De klacht houdt zakelijk weergegeven in dat verweerster in strijd heeft gehandeld met artikel 46 Advocatenwet doordat verweerster als advocaat van de wederpartij van klager in een alimentatieprocedure zodanig heeft opgetreden dat daarmee de belangen van klager zijn geschaad. In het bijzonder heeft verweerster

a. het contact met klager afgehouden door klager niet eerst schriftelijk te benaderen en stukken te sturen,

b. de rechtbank onjuist voorgelicht met betrekking tot de aan klager verzonden brieven, en

c. door de wijze waarop zij de zaak heeft behandeld, klager onnodig op kosten gejaagd.

4. De feiten

 In overweging 3. heeft de raad vastgesteld van welke feiten in deze procedure wordt uitgegaan.
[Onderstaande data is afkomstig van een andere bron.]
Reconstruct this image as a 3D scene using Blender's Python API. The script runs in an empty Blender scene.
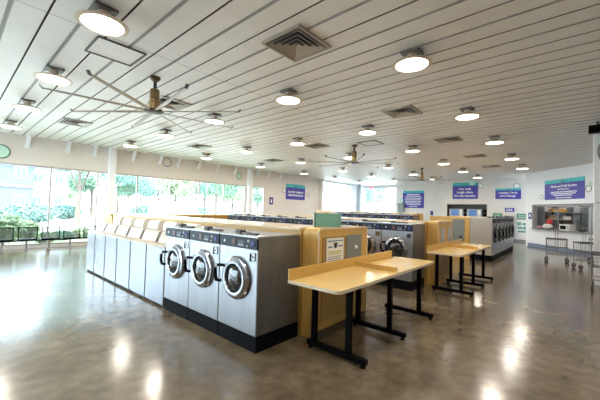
import bpy, bmesh, math, random
from mathutils import Vector, Matrix
R = math.radians
PI = math.pi
scn = bpy.context.scene
C = scn.collection
random.seed(7)

# ---------------------------------------------------------------- camera
cam_d = bpy.data.cameras.new('camera')
cam = bpy.data.objects.new('camera', cam_d)
C.objects.link(cam)
f_, yaw, pit, rol = 311.835, 0.720513, 0.030434, 0.027288
fw = Vector((math.cos(pit)*math.cos(yaw), math.cos(pit)*math.sin(yaw), math.sin(pit)))
r0 = Vector((math.sin(yaw), -math.cos(yaw), 0))
u0 = r0.cross(fw)
rr = r0*math.cos(rol) + u0*math.sin(rol)
uu = -r0*math.sin(rol) + u0*math.cos(rol)
EYE = 1.55
M = Matrix((rr, uu, -fw)).transposed().to_4x4()
M.translation = Vector((0, 0, EYE))
cam.matrix_world = M
cam_d.sensor_width = 36
cam_d.lens = 36*f_/600
cam_d.clip_start = 0.05
cam_d.clip_end = 400
scn.camera = cam

# ---------------------------------------------------------------- world, sun, exposure
w = bpy.data.worlds.new('sky')
scn.world = w
w.use_nodes = True
nt = w.node_tree
bg = nt.nodes['Background']
bg.inputs[0].default_value = (0.70, 0.86, 1.0, 1)
bg.inputs[1].default_value = 3.7
sd = bpy.data.lights.new('sun', 'SUN')
sd.energy = 4.6
sd.angle = R(3)
sd.color = (1, .96, .9)
sun = bpy.data.objects.new('sun', sd)
C.objects.link(sun)
sun.rotation_euler = (R(38), 0, R(-25))      # shines from behind the building, high
LAMP_POWER = 24.0
scn.view_settings.view_transform = 'Standard'
scn.view_settings.look = 'None'
scn.view_settings.exposure = 1.5
scn.view_settings.gamma = 1
scn.view_settings.use_curve_mapping = False
scn.cycles.use_denoising = True
scn.cycles.max_bounces = 8
scn.cycles.sample_clamp_indirect = 8

# ---------------------------------------------------------------- materials
MATS = {}
def mat(name, col, rough=.5, metal=0., emit=0., noise=None, bump=0., spec=.5, coat=0.):
    """noise = (scale, second colour, stretch xyz)"""
    if name in MATS: return MATS[name]
    m = bpy.data.materials.new(name); m.use_nodes = True
    n = m.node_tree.nodes; l = m.node_tree.links
    b = n['Principled BSDF']
    b.inputs['Base Color'].default_value = (*col, 1)
    b.inputs['Roughness'].default_value = rough
    b.inputs['Metallic'].default_value = metal
    b.inputs['Specular IOR Level'].default_value = spec
    b.inputs['Coat Weight'].default_value = coat
    b.inputs['Coat Roughness'].default_value = .1
    if emit:
        b.inputs['Emission Color'].default_value = (*col, 1)
        b.inputs['Emission Strength'].default_value = emit
    if noise or bump:
        tc = n.new('ShaderNodeTexCoord'); mp = n.new('ShaderNodeMapping')
        nz = n.new('ShaderNodeTexNoise')
        l.new(tc.outputs['Object'], mp.inputs[0]); l.new(mp.outputs[0], nz.inputs['Vector'])
        sc_, c2, st = noise if noise else (20, col, (1, 1, 1))
        mp.inputs['Scale'].default_value = st
        nz.inputs['Scale'].default_value = sc_
        nz.inputs['Detail'].default_value = 6
        if noise:
            mx = n.new('ShaderNodeMix'); mx.data_type = 'RGBA'
            mx.inputs[6].default_value = (*col, 1); mx.inputs[7].default_value = (*c2, 1)
            rp = n.new('ShaderNodeMapRange'); rp.inputs[1].default_value = .35; rp.inputs[2].default_value = .65
            l.new(nz.outputs[0], rp.inputs[0]); l.new(rp.outputs[0], mx.inputs[0])
            l.new(mx.outputs[2], b.inputs['Base Color'])
        if bump:
            bp = n.new('ShaderNodeBump'); bp.inputs['Strength'].default_value = bump
            bp.inputs['Distance'].default_value = .01
            l.new(nz.outputs[0], bp.inputs['Height']); l.new(bp.outputs[0], b.inputs['Normal'])
    MATS[name] = m
    return m

m_wall = mat('painted_wall', (.74, .70, .66), .6)
m_wallw = mat('bright_white_wall', (.83, .86, .91), .55)
m_trimg = mat('grey_trim', (.22, .22, .22), .5)
m_baseblue = mat('slate_baseboard', (.17, .22, .33), .5)
m_ceil = mat('ceiling_metal_panel', (.80, .79, .775), .48, .0, noise=(2.5, (.76, .75, .735), (1, 1, 1)), spec=.5)
m_groove = mat('ceiling_groove', (.07, .07, .07), .7)
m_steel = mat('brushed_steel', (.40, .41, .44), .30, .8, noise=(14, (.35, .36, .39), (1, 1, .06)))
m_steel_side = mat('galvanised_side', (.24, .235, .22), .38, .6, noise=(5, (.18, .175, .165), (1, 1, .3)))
m_beige_side = mat('beige_grey_side', (.42, .39, .35), .45, .2)
m_chrome = mat('chrome', (.40, .41, .44), .14, 1)
m_navy = mat('navy_panel', (.012, .017, .032), .42, spec=.25)
m_navy2 = mat('panel_grey_inset', (.05, .07, .10), .4)
m_blk = mat('black_steel', (.003, .003, .0035), .5, spec=.05)
m_kick = mat('black_plinth', (.003, .0035, .006), .6, spec=.1)
m_blue = mat('royal_blue', (.02, .03, .22), .45)
m_wood = mat('maple_laminate', (.70, .45, .13), .33, noise=(7, (.63, .39, .105), (.25, 6, 1)))
m_woodv = mat('maple_laminate_upright', (.66, .42, .125), .36, noise=(7, (.58, .36, .10), (5, 5, .3)))
m_table = mat('maple_table_top', (.80, .58, .24), .22, noise=(6, (.76, .53, .20), (.3, 5, 1)), coat=.3)
m_edge = mat('pale_edge_band', (.70, .60, .44), .35)
m_top = mat('pale_counter_top', (.72, .56, .36), .22, coat=.3, noise=(6, (.66, .50, .31), (4, .3, 1)))
m_cream = mat('cream_enamel', (.48, .41, .33), .35)
m_white = mat('white_enamel', (.80, .80, .78), .3)
m_paper = mat('paper', (.82, .82, .78), .6)
m_ink = mat('dark_ink', (.03, .035, .04), .6)
m_green = mat('green_print', (.05, .28, .12), .5)
m_yellow = mat('yellow_print', (.55, .50, .12), .5)
m_teal = mat('teal_banner', (.03, .47, .52), .4)
m_purple = mat('indigo_sign', (.045, .035, .36), .4)
m_letters = mat('white_letters', (.88, .88, .92), .5)
m_greypanel = mat('grey_locker_panel', (.20, .225, .22), .45)
m_greydoor = mat('grey_blue_panel', (.36, .40, .44), .4)
m_tealbin = mat('teal_plastic', (.20, .44, .36), .4)
m_tealrim = mat('pale_rim', (.66, .74, .70), .35)
m_bronze = mat('bronze', (.16, .11, .07), .35, .9)
m_brass = mat('brass_motor', (.36, .26, .13), .3, .9, noise=(30, (.18, .13, .07), (1, 1, 4)))
m_blade = mat('fan_blade', (.36, .31, .26), .4, .3)
m_dark = mat('dark_grey', (.05, .05, .055), .5)
m_vent = mat('vent_metal', (.40, .37, .33), .4, .4)
m_lampbody = mat('lamp_housing', (.62, .52, .42), .4, .0)
m_mount = mat('lamp_mount', (.17, .16, .15), .5)
m_lamp = mat('lamp_lens', (1.0, .90, .76), .4, emit=5)
m_screen = mat('blue_screen', (.06, .14, .36), .3, emit=.22)
m_exit = mat('exit_red', (.9, .12, .16), .4, emit=.8)
m_mull = mat('window_mullion', (.44, .40, .38), .4, .2)
m_mullw = mat('pale_mullion', (.62, .68, .74), .4)
m_rubber = mat('rubber', (.02, .02, .02), .7)
m_wire = mat('cart_wire', (.34, .35, .37), .3, .8)
m_cartgrey = mat('cart_grey', (.13, .14, .16), .5)
m_red = mat('red_cloth', (.55, .06, .06), .8)
m_pink = mat('pink_cloth', (.6, .3, .4), .8)
m_orange = mat('orange_box', (.65, .33, .05), .6)
m_cloth = mat('white_cloth', (.75, .75, .75), .85)

def glass_mat(name, tint, refl):
    m = bpy.data.materials.new(name); m.use_nodes = True
    n = m.node_tree.nodes; l = m.node_tree.links; n.clear()
    o = n.new('ShaderNodeOutputMaterial'); mx = n.new('ShaderNodeMixShader')
    t = n.new('ShaderNodeBsdfTransparent'); g = n.new('ShaderNodeBsdfGlossy'); fr = n.new('ShaderNodeLayerWeight'); pw = n.new('ShaderNodeMath'); pw.operation = 'POWER'; ma = n.new('ShaderNodeMath'); ma.operation = 'MULTIPLY_ADD'
    t.inputs[0].default_value = (*tint, 1); g.inputs[1].default_value = .02; fr.inputs[0].default_value = .5; pw.inputs[1].default_value = 4; ma.inputs[1].default_value = .7; ma.inputs[2].default_value = refl
    l.new(fr.outputs['Facing'], pw.inputs[0]); l.new(pw.outputs[0], ma.inputs[0]); l.new(ma.outputs[0], mx.inputs[0]); l.new(t.outputs[0], mx.inputs[1]); l.new(g.outputs[0], mx.inputs[2]); l.new(mx.outputs[0], o.inputs[0])
    return m
m_glass = glass_mat('window_glass', (.96, .99, .98), .03)
m_bowl = mat('washer_door_glass', (.015, .016, .018), .06, coat=1.0)

# polished concrete floor: mottled brown-grey, sealed
def floor_mat():
    m = bpy.data.materials.new('polished_concrete'); m.use_nodes = True
    n = m.node_tree.nodes; l = m.node_tree.links; b = n['Principled BSDF']
    tc = n.new('ShaderNodeTexCoord')
    def noise(s, d, mp=None):
        q = n.new('ShaderNodeTexNoise'); q.inputs['Scale'].default_value = s; q.inputs['Detail'].default_value = d
        q.inputs['Roughness'].default_value = .6
        l.new(tc.outputs['Object'], q.inputs['Vector']); return q
    a = noise(1.3, 6); c = noise(5.5, 8)
    ad = n.new('ShaderNodeMath'); ad.operation = 'ADD'; l.new(a.outputs[0], ad.inputs[0]); l.new(c.outputs[0], ad.inputs[1])
    cr = n.new('ShaderNodeValToRGB'); pass
    ad2 = n.new('ShaderNodeMath'); ad2.operation = 'MULTIPLY'; ad2.inputs[1].default_value = .5
    l.new(ad.outputs[0], ad2.inputs[0]); l.new(ad2.outputs[0], cr.inputs[0])
    e = cr.color_ramp.elements
    e[0].position = .37; e[0].color = (.095, .072, .044, 1)
    e[1].position = .63; e[1].color = (.235, .185, .118, 1)
    k = e.new(.5); k.color = (.155, .120, .077, 1)
    l.new(cr.outputs[0], b.inputs['Base Color'])
    b.inputs['Roughness'].default_value = .17
    b.inputs['Specular IOR Level'].default_value = 1.0
    bp = n.new('ShaderNodeBump'); bp.inputs['Strength'].default_value = .02; bp.inputs['Distance'].default_value = .01
    l.new(a.outputs[0], bp.inputs['Height']); l.new(bp.outputs[0], b.inputs['Normal'])
    return m
m_floor = floor_mat()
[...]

De door de raad vastgestelde feiten, welke niet zijn betwist, vormen ook in hoger beroep het uitgangspunt.

5. De beoordeling

5.1 Het onderzoek in hoger beroep heeft niet geleid tot andere beschouwingen en gevolgtrekkingen dan die vervat in de beslissing van de raad, waarmee het hof zich verenigt.

5.2 De grieven van klager tegen de beslissing van de raad worden verworpen. De beslissing van de raad dient te worden bekrachtigd.

6. De beslissing

Het hof:

bekrachtigt de beslissing van de Raad van Discipline in het ressort Amsterdam van 6 januari 2009.